Countries negotiating a global treaty to curb plastic pollution have failed to reach an agreement, with more than 100 nations advocating for a cap on plastic production and a handful of oil-producing countries only willing to target plastic waste.
The fifth United Nations Intergovernmental Negotiating Committee (INC-5) meeting in Busan, South Korea was intended to be the final session. It was hoped the meeting would produce a legally binding global treaty.
If successful, it would have marked the most significant global climate pledge since the Paris Climate Accords in 2015, but the group of nations could only agree on Sunday to postpone negotiations to a later date.
Saudi Arabia, in particular, was accused of standing in the way. The country strongly opposed efforts to reduce plastic production and used procedural tactics to delay progress.
“It is clear that there is still persistent divergence,” Inger Andersen, executive director of the UN Environment Programme, told the Reuters news agency.
One plan that received significant international support was proposed by Panama on Thursday. If adopted, it would have established a pathway for a global production reduction target, but it did not specify what that target would look like. Another proposal did not mention production caps at all.
Panama’s delegation head, Juan Carlos Monterrey Gomez, lambasted the postponement of negotiations.
“Every day of delay is a day against humanity,” he said. “Postponing negotiations does not postpone the crisis.”
Based on current trends, plastic production is on track to triple by 2050.
“Every day that governments allow polluters to continue flooding the world with plastic, we all pay the price.

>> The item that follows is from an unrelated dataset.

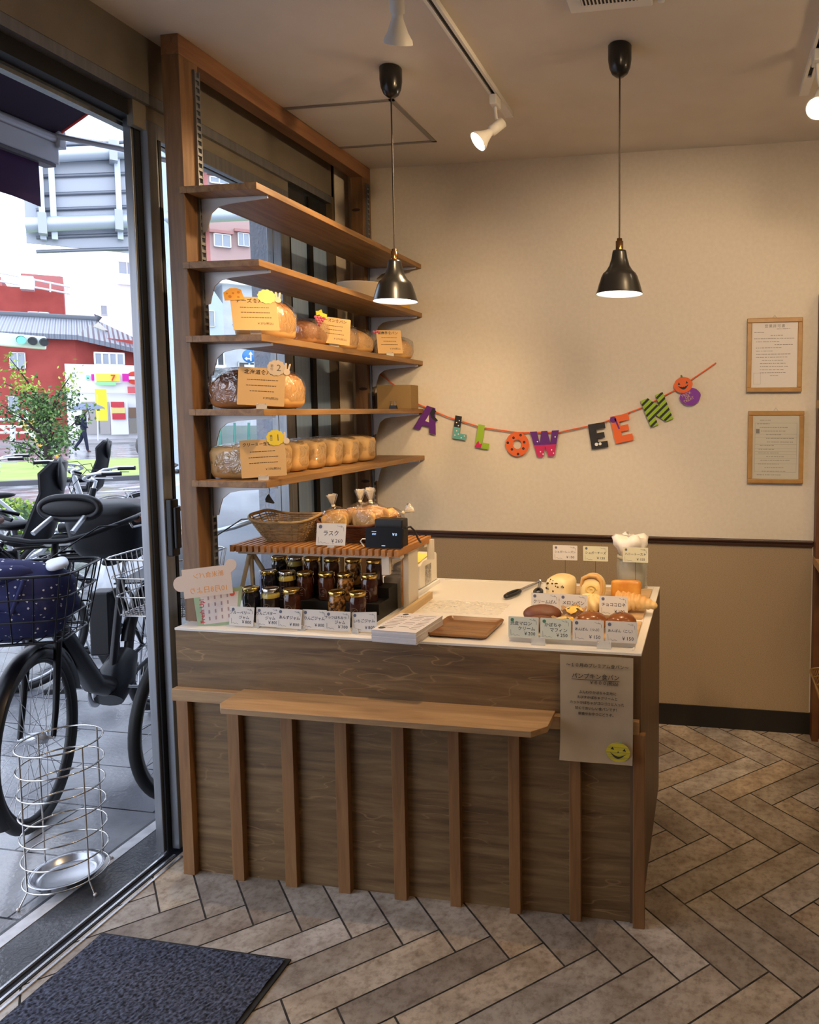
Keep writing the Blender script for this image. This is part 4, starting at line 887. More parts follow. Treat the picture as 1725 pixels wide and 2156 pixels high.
# ---- jars
def jar(loc, kind, label):
    t = thing('jam_jar', label, 'jar', loc, group='glass jars of jam on the black riser')
    cols = {'blueberry': (0.006, 0.005, 0.012), 'custard': (0.020, 0.010, 0.008), 'apricot': (0.038, 0.009, 0.004), 'apple': (0.055, 0.016, 0.007), 'nut': (0.05, 0.018, 0.004), 'strawberry': (0.032, 0.007, 0.005)}
    jm = mat('jam_'+kind, cols[kind], 0.08, coat=0.6, col2=tuple(q*1.6 for q in cols[kind]) if kind != 'nut' else (0.38, 0.18, 0.045), scale=14 if kind != 'nut' else 70, rampw=(0.42, 0.55) if kind == 'nut' else (0.4, 0.7))
    prof = [(0.001, 0.0), (0.025, 0.0), (0.0275, 0.003), (0.0275, 0.062), (0.026, 0.068), (0.0235, 0.074), (0.0235, 0.078)]
    if kind == 'custard':
        prof = [(0.001, 0.0), (0.025, 0.0), (0.0275, 0.003), (0.0275, 0.060)]
        MB().lathe([(0.0275, 0.060), (0.0275, 0.070), (0.0245, 0.075), (0.0235, 0.078)], n=28, caps=False).build('custard_layer', mat('yellow_custard', (0.42, 0.33, 0.07), 0.15, coat=0.5), t)
    MB().lathe(prof, n=28, caps=False).build('filled_glass', jm, t)
    lid = mat('silver_lid', (0.72, 0.72, 0.74), 0.16, 1.0) if kind == 'custard' else mat('gold_lid', (0.62, 0.44, 0.14), 0.18, 1.0)
    MB().lathe([(0.0260, 0.078), (0.0272, 0.079), (0.0272, 0.088), (0.0262, 0.0905), (0.0235, 0.0915), (0.0225, 0.0902), (0.001, 0.0902)], n=28, caps=False).build('lid', lid, t)
    m_ = MB(); pm = mat('white_label_print', (0.30, 0.22, 0.20), 0.5)
    def on(x, z): a = x/0.028; return Vector((0.0281*sin(a), -0.0281*cos(a), z))
    m_.tube([on(-0.013+0.0*i, 0.012+0.018*i/4) for i in range(5)]+[on(-0.013*cos(pi*i/10), 0.030+0.013*sin(pi*i/10)) for i in range(1, 10)]+[on(0.013, 0.030-0.018*i/4) for i in range(5)], 0.00035, 4)
    m_.tube([on(-0.004, 0.030), on(0.005, 0.037)], 0.0005, 4); m_.tube([on(-0.007, 0.022), on(-0.002, 0.024), on(0.001, 0.021), on(0.007, 0.023)], 0.0004, 4); m_.tube([on(-0.006, 0.016), on(0.006, 0.016)], 0.0004, 4)
    m_.build('label_print', pm, t)
    return t
JR = 0.0295
rows = [(2.165, 0.826, 'front step', [(-1.484, 'blueberry'), (-1.413, 'custard'), (-1.338, 'apricot'), (-1.179, 'nut'), (-1.107, 'strawberry')]),
        (2.262, 0.861, 'middle step', [(-1.480, 'blueberry'), (-1.413, 'custard'), (-1.346, 'apricot'), (-1.268, 'apple'), (-1.199, 'nut'), (-1.112, 'strawberry')]),
        (2.335, 0.896, 'top step', [(-1.486, 'blueberry'), (-1.424, 'custard'), (-1.361, 'apricot'), (-1.286, 'apple'), (-1.207, 'nut'), (-1.129, 'strawberry')])]
desc = {'blueberry': 'nearly black jam jar with gold lid', 'custard': 'silver lidded jar with yellow layer', 'apricot': 'reddish brown jam jar, third from left', 'apple': 'brown jam jar, fourth from left', 'nut': 'jar of nuts in honey with gold lid', 'strawberry': 'dark red jam jar at the right end'}
protos = {}
for y, z, st, lst in rows:
    for x, k in lst:
        lb = '%s on the %s of the riser' % (desc[k], st)
        if k not in protos: protos[k] = jar((x, y, z), k, lb)
        else: dup(protos[k], (x, y, z), label=lb)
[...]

This delay comes with dire consequences for people and the planet, ruthlessly sacrificing those on the front lines of this crisis,” Graham Forbes, Greenpeace’s delegation head to the global plastics treaty, said in a statement.
“This week, over 100 member states, representing billions of people, rejected a toothless deal that would have accomplished nothing and stood before the world committing to an ambitious treaty. Now, it’s time they stand by this promise and deliver.”
The environmental group GAIA told Reuters that “there is little assurance that the next INC will succeed where INC-5 did not”.
The postponement comes just days after the turbulent conclusion of the 29th UN Climate Change Conference (COP29) in Baku, Azerbaijan.
At COP29, countries pledged $300bn annually to address climate change. However, this plan fell far short of the $1.3 trillion requested by developing nations, which are disproportionately affected by the climate crisis.